Written instruction:
Leave out the pictures, and retype only the lines from the beginning of the material through the line that contains "solo('trim_2', tr, (0.62, 2.1, 2.388), kind='structure')", including both.
------ Source excerpt
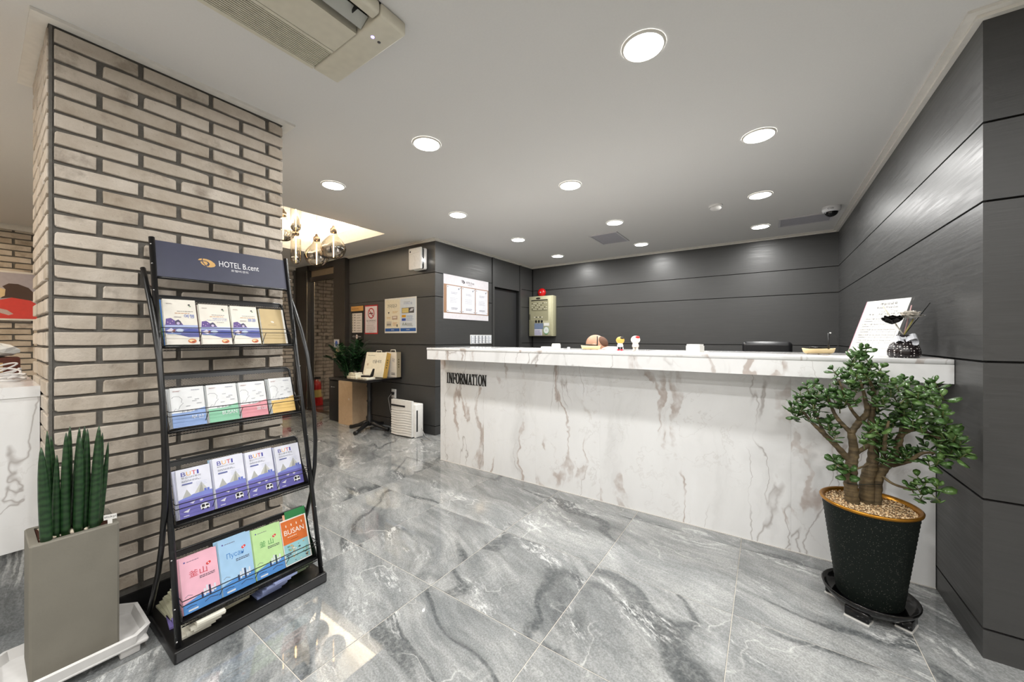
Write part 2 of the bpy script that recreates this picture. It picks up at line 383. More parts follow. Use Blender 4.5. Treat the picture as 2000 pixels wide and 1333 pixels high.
# light strips hidden on the ledge of the recess (real cove lighting)
COVE = emis('warm_led_strip', (255, 243, 226), 80.0)
for k, a in enumerate(((CX0 - .10, CX0 - .06, CY0, CY1), (CX1 + .06, CX1 + .10, CY0, CY1), (CX0, CX1, CY0 - .10, CY0 - .06), (CX0, CX1, CY1 + .06, CY1 + .10))):
    sd = ('far left', 'near right', 'front', 'back')[k]
    solo('cove_light_strip', MB(COVE).box(*a, ZC + 0.171, ZC + 0.186), (a[0], a[2], ZC + 0.171), 'warm light strip on the %s ledge of the ceiling recess' % sd, 'light strip', 'cove light strips')

# ceiling trims along the walls
tr = MB(TRIM)
def trim_run(x0, x1, y0, y1): tr.box(x0, x1, y0, y1, 2.401, ZC + 0.001)
trim_run(0.618, 0.672, 2.09, 5.48); trim_run(0.672, 3.4, 2.09, 2.142); trim_run(-3.34, 0.618, 5.43, 5.482); trim_run(-3.342, -3.29, 3.15, 5.43)
trim_run(-6.69, -3.342, 3.15, 3.202); trim_run(-6.702, -6.65, -3.0, 3.15)
tr.box(0.648, 0.672, 2.118, 5.48, 2.388, 2.401).box(0.672, 3.4, 2.118, 2.142, 2.388, 2.401).box(-3.34, 0.648, 5.458, 5.482, 2.388, 2.401).box(-3.342, -3.318, 3.176, 5.458, 2.388, 2.401).box(-6.69, -3.342, 3.176, 3.202, 2.388, 2.401).box(-6.702, -6.66, -3.0, 3.176, 2.36, 2.401)
solo('trim_2', tr, (0.62, 2.1, 2.388), kind='structure')

# walls: backing slabs with one object per charcoal board
SE = [0.0, 0.11, 0.595, 1.11, 1.71, 2.005, 2.399]
G = 0.0042
def panel_wall(name, backing, boards):
    """boards: list of (x0,x1,y0,y1,z0,z1) already with joints"""
    wl = solo(name, MB(SEAM).box(*backing), (backing[0], backing[2], 0), kind='structure')
    for b in boards:
        me = MB(PANEL).box(*b); part('panel', me, wl)
    return wl
TH = 0.014
wr = panel_wall('wall_right', (0.67 + TH, 0.80, 2.14 + TH, 5.6, 0, ZC), [(0.67, 0.67 + TH, 2.14, 5.48, SE[k] + (G if k else 0), SE[k + 1] - G) for k in range(6)])
wrr = panel_wall('wall_right_return', (0.80, 3.5, 2.14 + TH, 2.27, 0, ZC), [(0.67 + TH, 3.4, 2.14, 2.14 + TH, SE[k] + (G if k else 0), SE[k + 1] - G) for k in range(6)])
wb = panel_wall('wall_back', (-3.4, 0.67, 5.48 + TH, 5.6, 0, ZC), [(-3.32, 0.67, 5.48, 5.48 + TH, SE[k] + (G if k else 0), SE[k + 1] - G) for k in range(6)])
bo = []
for k in range(6):
    z0, z1 = SE[k] + (G if k else 0), SE[k + 1] - G
    bo.append((-3.34 - TH, -3.34, 3.2, 4.335, z0, z1)); bo.append((-3.34 - TH, -3.34, 5.13, 5.48, z0, z1))
bo += [(-3.34 - TH, -3.325, 4.341, 4.385, 0, 2.399), (-3.34 - TH, -3.325, 5.08, 5.124, 0, 2.399), (-3.34 - TH, -3.34, 4.391, 5.074, 1.965, 2.399)]
wl_ = solo('wall_alcove_side', MB(SEAM).box(-3.46, -3.34 - TH, 3.22, 4.385, 0, ZC).box(-3.46, -3.34 - TH, 5.08, 5.5, 0, ZC).box(-3.46, -3.34 - TH, 4.385, 5.08, 1.965, ZC), (-3.46, 3.22, 0), kind='structure')
for b in bo: part('panel', MB(PANEL).box(*b), wl_)
wa = panel_wall('wall_alcove_front', (-5.17, -3.355, 3.2 + TH, 3.3, 0, ZC), [(-5.17, -3.34 - TH, 3.2, 3.2 + TH, SE[k] + (G if k else 0), SE[k + 1] - G) for k in range(6)])
d2 = solo('door_1', MB(flat((44, 44, 45), 0.45)).box(-3.45, -3.405, 4.39, 5.075, 0.005, 1.955), (-3.43, 4.39, 0.005), kind='structure')
part('door_handle', MB(flat((120, 118, 112), 0.3, 1.0)).tube([(-3.405, 4.45, 0.98), (-3.36, 4.45, 0.98), (-3.36, 4.56, 0.98)], 0.009), d2)
part('door_stop', MB(SEAM).box(-3.46, -3.45, 4.386, 5.079, 0, 1.964), d2)

# lift portal on the alcove front
lp = solo('door_2', MB(flat((46, 42, 38), 0.35)).box(-6.66, -6.27, 3.13, 3.5, 0, 2.395).box(-5.48, -5.175, 3.13, 3.5, 0, 2.395).box(-6.27, -5.48, 3.15, 3.5, 2.31, 2.395).box(-6.27, -5.48, 3.16, 3.5, 2.13, 2.20), (-6.66, 3.13, 0), kind='structure')
part('transom', MB(flat((150, 132, 108), 0.6)).box(-6.27, -5.48, 3.20, 3.24, 2.20, 2.31), lp)
for a, b in ((-6.268, -5.878), (-5.872, -5.482)): part('lift_door_leaf', MB(STEEL).box(a, b, 3.185, 3.21, 0.012, 2.128), lp)
part('sill', MB(flat((150, 146, 140), 0.3, 1.0)).box(-6.27, -5.48, 3.13, 3.21, 0.0, 0.011), lp)
part('frame_edge', MB(flat((170, 165, 155), 0.2, 1.0)).box(-6.278, -6.268, 3.122, 3.13, 0, 2.31), lp)

# left brick wall, far
BH, BP, BL, BJ = 0.0535, 0.065, 0.231, 0.0175
def brick_mesh(L, seed, depth=0.0125, H=BH):
    r = random.Random(seed); pts = []
    nx = max(2, int(L / 0.06))
    for k in range(nx + 1): pts.append((-L / 2 + L * k / nx, -H / 2))
    for k in range(nx + 1): pts.append((L / 2 - L * k / nx, H / 2))
    out = []
    for i, (x, y) in enumerate(pts):
        cx = abs(abs(x) - L / 2) < 1e-6
        ch = r.choice((0.0005, 0.001, 0.001, 0.0015, 0.002, 0.002, 0.003, 0.0075)) if cx else 0
        out.append((x - math.copysign(ch, x) + r.uniform(-1, 1) * 0.0012, y - math.copysign(ch * 0.7, y) + r.uniform(-1, 1) * 0.0013))
        if cx and r.random() < 0.8:
            q = (x - math.copysign(ch * 0.25, x), y - math.copysign(ch * 1.3 + 0.0012, y))
            if i in (nx, 2 * nx + 1): out.append(q)
            else: out.insert(len(out) - 1, q)
    n = len(out); b = MB(BRICK); rr = 0.0022
    c = [(x * (1 - rr / (L / 2)), y * (1 - rr / (H / 2))) for x, y in out]
    # local frame: x along, z up, front toward -y
    vs = [(x, 0, y) for x, y in out] + [(x, -depth + 0.003 + r.uniform(-1, 1) * 0.0006, y) for x, y in out] + [(x, -depth + r.uniform(-1, 1) * 0.0008, y) for x, y in c]
    fs = [[2 * n + k for k in range(n)]]
    for k in range(n):
        k2 = (k + 1) % n; fs += [(k, k2, n + k2, n + k), (n + k, n + k2, 2 * n + k2, 2 * n + k)]
    return b.add(vs, fs).mesh('brick')
BV = {}
def brick_var(L, k):
    key = (round(L, 3), k)
    if key not in BV: BV[key] = brick_mesh(L, hash(key) % 9999)
    return BV[key]
def row_bricks(k, a, b):
    """brick spans along one course between a and b, running bond"""
    out = []; x = a
    first = BL if k % 2 == 0 else 0.109
    L = first
    while x < b - 0.02:
        e_ = min(x + L, b)
        if e_ - x > 0.03: out.append((x, e_))
        x = e_ + BJ; L = BL
    return out
def lay(parent, k, x, y, ang, z, L, rr):
    me = brick_var(round(L, 3), rr.randrange(7 if L > 0.2 else 3))
    return piece('brick', me, parent, (x, y, z), (0, 0, ang), (1, 1, 1))

NR = 37
wlf = solo('wall_left', MB(MORTAR).box(-6.85, -6.712, -3.0, 3.3, 0, ZC), (-6.85, -3, 0), kind='structure')
far = MB(BRICK); rr = random.Random(3)
for k in range(NR):
    z = 2.396 - BP * k - BH / 2
    if z < 0.03: continue
    for (a, b) in row_bricks(k, -2.98, 3.11):
        c = (a + b) / 2
        if -0.12 < c < 0.62 and z > 0.85: lay(wlf, k, -6.712, c, math.pi / 2, z, b - a, rr)
        else: far.box(-6.712, -6.693 + rr.uniform(-.002, .002), a, b, z - BH / 2, z + BH / 2)
part('brick_courses', far, wlf, kind='stuff')

# other walls that close the room behind the camera
solo('wall_front', MB(PLAIN).box(-6.9, 3.5, -3.1, -3.0, 0, ZC), (-6.9, -3.1, 0), kind='structure')
solo('wall_entrance', MB(PLAIN).box(3.4, 3.5, -3.0, 2.14, 0, ZC), (3.4, -3, 0), kind='structure')

# brick pillar
PX, PY0, PY1, PXB = -2.255, 0.160, 0.992, -2.86
pil = solo('wall_pillar', MB(MORTAR).box(PXB, PX - 0.010, PY0 + 0.010, PY1 - 0.010, 0, ZC), (PXB, PY0, 0), kind='structure')
rr = random.Random(11); side = MB(BRICK)
for k in range(NR):
    z = 2.392 - BP * k - BH / 2
    if z < 0.11: continue
    for (a, b) in row_bricks(k, 0.1745, 0.990):
        lay(pil, k, PX - 0.010, (a + b) / 2, math.pi / 2, z, b - a, rr)
    for (a, b) in row_bricks(k + 1, 0.0, 0.575):
        lay(pil, k, -2.274 - (a + b) / 2, PY0 + 0.010, 0, z, b - a, rr)
    for (a, b) in row_bricks(k + 1, 0.0, 0.575): side.box(-2.274 - b, -2.274 - a, PY1 - 0.010, PY1 + 0.001, z - BH / 2, z + BH / 2)
part('brick_courses', side, pil, kind='stuff')
part('corner_joint', MB(MORTAR).box(PX - 0.010, PX - 0.004, PY0 + 0.002, PY0 + 0.010, 0.1, ZC), pil)
solo('baseboard_pillar', MB(flat((22, 22, 23), 0.35)).box(PX - 0.014, PX + 0.004, PY0 - 0.006, PY1 + 0.008, 0, 0.095).box(PXB, PX - 0.014, PY0 - 0.006, PY0 + 0.012, 0, 0.095), (PX, PY0, 0), kind='structure')
tp = MB(TRIM); a = 0.045
tp.box(PX, PX + a, PY0 - a, PY1 + a, 2.400, ZC).box(PXB - a, PX, PY0 - a, PY0, 2.400, ZC).box(PXB - a, PX, PY1, PY1 + a, 2.400, ZC)
solo('trim_3', tp, (PX, PY0, 2.4), kind='structure')

# ================================================================== LIGHTS
GLOW = emis('downlight_diffuser', (252, 251, 248), 12.0)
GLOWW = emis('added_warm_downlight_diffuser', (255, 226, 185), 10.0)
def downlight(x, y, label, warm=False, r=0.078, group='round ceiling downlights'):
    t = thing('downlight', (x, y, ZC - 0.012), label, 'light', group)
    part('trim_ring', MB(TRIM).lathe((x, y, ZC), [(r, -0.006), (r + 0.001, -0.0085), (r + 0.006, -0.008), (r + 0.010, -0.001)], 28), t)
    part('diffuser', MB(GLOWW if warm else GLOW).disc((x, y, ZC - 0.0075), r, 28, down=True), t)
    ld = bpy.data.lights.new('downlight_lamp', 'AREA'); ld.shape = 'DISK'; ld.size = 2 * r - 0.004; ld.energy = LAMP * (0.8 if warm else 1.0) * math.pi ** 2 * r * r; ld.color = lin((255, 226, 185) if warm else (252, 251, 248))
    lo = link(bpy.data.objects.new('downlight_lamp', ld), t); lo.location = (0, 0, 0.012 - 0.0105)
    return t
for x, y, lb in ((-0.42, 1.575, 'largest round downlight at the top centre of the ceiling'),
                 (-1.745, 1.60, 'round downlight in front of the brick pillar side of the ceiling'),
                 (-2.83, 1.615, 'leftmost round downlight right of the brick pillar'),
                 (-0.035, 2.66, 'round downlight nearest the camera in the row along the right wall'),
                 (-1.28, 2.68, 'round downlight above the middle of the counter front'),
                 (-2.50, 2.70, 'round downlight above the left end of the counter'),
                 (-0.04, 3.78, 'second round downlight from the camera along the right wall'),
                 (-1.31, 3.815, 'round downlight beside the grey access panel near the back'),
                 (-2.52, 3.805, 'round downlight near the dark door in the left side wall'),
                 (-0.05, 4.85, 'farthest round downlight in the row along the right wall'),
                 (-1.33, 4.895, 'round downlight nearest the middle of the back wall'),
                 (-2.545, 4.90, 'farthest left round downlight near the fire alarm panel')): downlight(x, y, lb)
for x, y in ((0.75, 0.45), (-0.45, 0.42), (1.9, 0.9), (-2.0, -0.75), (-0.7, -0.75), (0.6, -0.75), (1.9, -0.75), (-2.0, -2.0), (-0.7, -2.0), (0.6, -2.0), (1.9, -2.0)):
    downlight(x, y, 'added unseen round downlight in the ceiling behind the photographer', group='added unseen downlights behind the photographer')  # lamps out of frame, added to light the room
for x, y in ((-3.6, -0.9), (-5.0, -0.9), (-6.0, -0.5), (-4.6, -2.0)):
    downlight(x, y, 'added unseen warm round downlight over the left lounge side', True, group='added unseen warm downlights on the lounge side')  # added out of view to give the left side its warm light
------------
Correct output:
Write part 2 of the bpy script that recreates this picture. It picks up at line 383. More parts follow. Use Blender 4.5. Treat the picture as 2000 pixels wide and 1333 pixels high.
# light strips hidden on the ledge of the recess (real cove lighting)
COVE = emis('warm_led_strip', (255, 243, 226), 80.0)
for k, a in enumerate(((CX0 - .10, CX0 - .06, CY0, CY1), (CX1 + .06, CX1 + .10, CY0, CY1), (CX0, CX1, CY0 - .10, CY0 - .06), (CX0, CX1, CY1 + .06, CY1 + .10))):
    sd = ('far left', 'near right', 'front', 'back')[k]
    solo('cove_light_strip', MB(COVE).box(*a, ZC + 0.171, ZC + 0.186), (a[0], a[2], ZC + 0.171), 'warm light strip on the %s ledge of the ceiling recess' % sd, 'light strip', 'cove light strips')

# ceiling trims along the walls
tr = MB(TRIM)
def trim_run(x0, x1, y0, y1): tr.box(x0, x1, y0, y1, 2.401, ZC + 0.001)
trim_run(0.618, 0.672, 2.09, 5.48); trim_run(0.672, 3.4, 2.09, 2.142); trim_run(-3.34, 0.618, 5.43, 5.482); trim_run(-3.342, -3.29, 3.15, 5.43)
trim_run(-6.69, -3.342, 3.15, 3.202); trim_run(-6.702, -6.65, -3.0, 3.15)
tr.box(0.648, 0.672, 2.118, 5.48, 2.388, 2.401).box(0.672, 3.4, 2.118, 2.142, 2.388, 2.401).box(-3.34, 0.648, 5.458, 5.482, 2.388, 2.401).box(-3.342, -3.318, 3.176, 5.458, 2.388, 2.401).box(-6.69, -3.342, 3.176, 3.202, 2.388, 2.401).box(-6.702, -6.66, -3.0, 3.176, 2.36, 2.401)
solo('trim_2', tr, (0.62, 2.1, 2.388), kind='structure')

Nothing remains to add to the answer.